Usefulness of the "not in" operator

Albert van der Horst albert at spenarnc.xs4all.nl
Sun Oct 9 12:33:37 EDT 2011


In article <qotr52nlji7.fsf at ruuvi.it.helsinki.fi>,
Jussi Piitulainen  <jpiitula at ling.helsinki.fi> wrote:
>Mel writes:
>
>> Steven D'Aprano wrote:
>>
>> > candide wrote:
>> >
>> >> So what is the usefulness of the "not in" operator ? Recall what Zen of
>> >> Python tells
>> >>
>> >> There should be one-- and preferably only one --obvious way to do it.
>> >
>> > And "not in" is the obvious way to do it.
>> >
>> >
>> > "If the key is not in the ignition, you won't be able to start the car."
>> >
>> > "If not the key is in the ignition, you won't be able to start the car."
>> >
>> >
>> > Who like that second one speaks?
>>
>> :)
>> "If the key is not in the ignition, you will be able to start the car, not."
>
>Oh, be consistent.
>
>"If not the key is in the ignition, not you will be able to start the car."
>
>But both negations can be avoided by modus tollens.
>
>"If you are able to start the car, the key is in the ignition."
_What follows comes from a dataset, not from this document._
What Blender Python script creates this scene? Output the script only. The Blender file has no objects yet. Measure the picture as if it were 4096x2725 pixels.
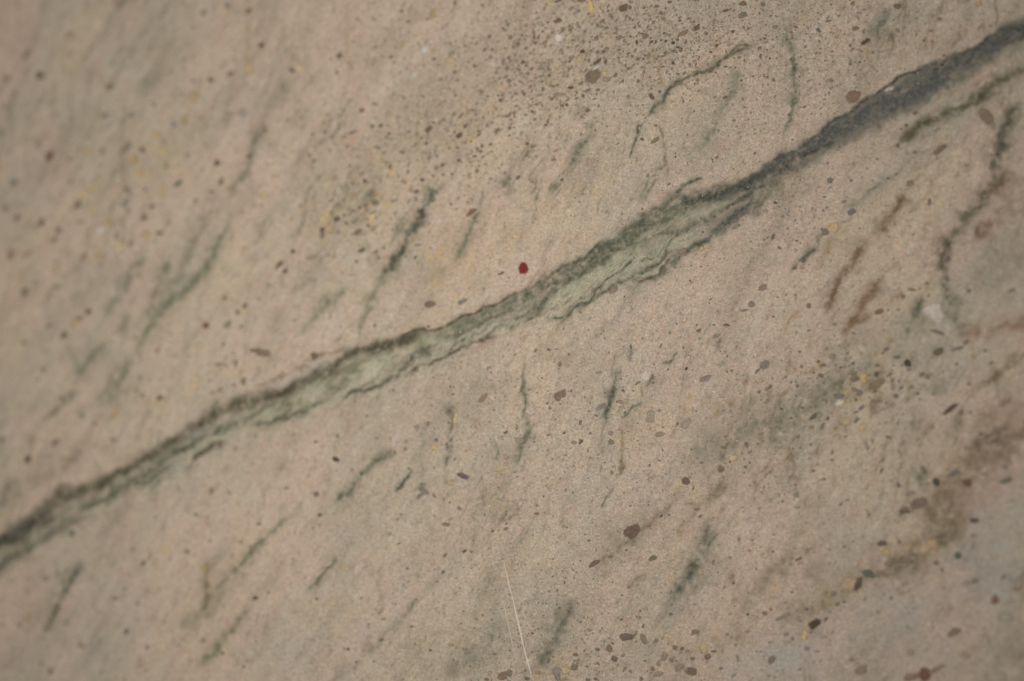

This is not normal speach. The connotation of an if sentence is
that the condition is something you have more control over
than over the result.

I sometime write
        if 0 == i :
and get complaints, as if both sides of an identity are not
equivalent.
OTOH
        if i == j :
and nobody cares it I wrote
        if j == i :

>
>And one could express "x not in s" as "(x in s) implies False" without
>making the "not" explicit if "implies" was in the language. (I know
>about <= but I also witnessed an unpleasant thread in another
>newsgroup where people insisted that <= should not be defined for
>truth values at all, and I also happen to like Python's "not in".)

Groetjes Albert


--
-- 
Albert van der Horst, UTRECHT,THE NETHERLANDS
Economic growth -- being exponential -- ultimately falters.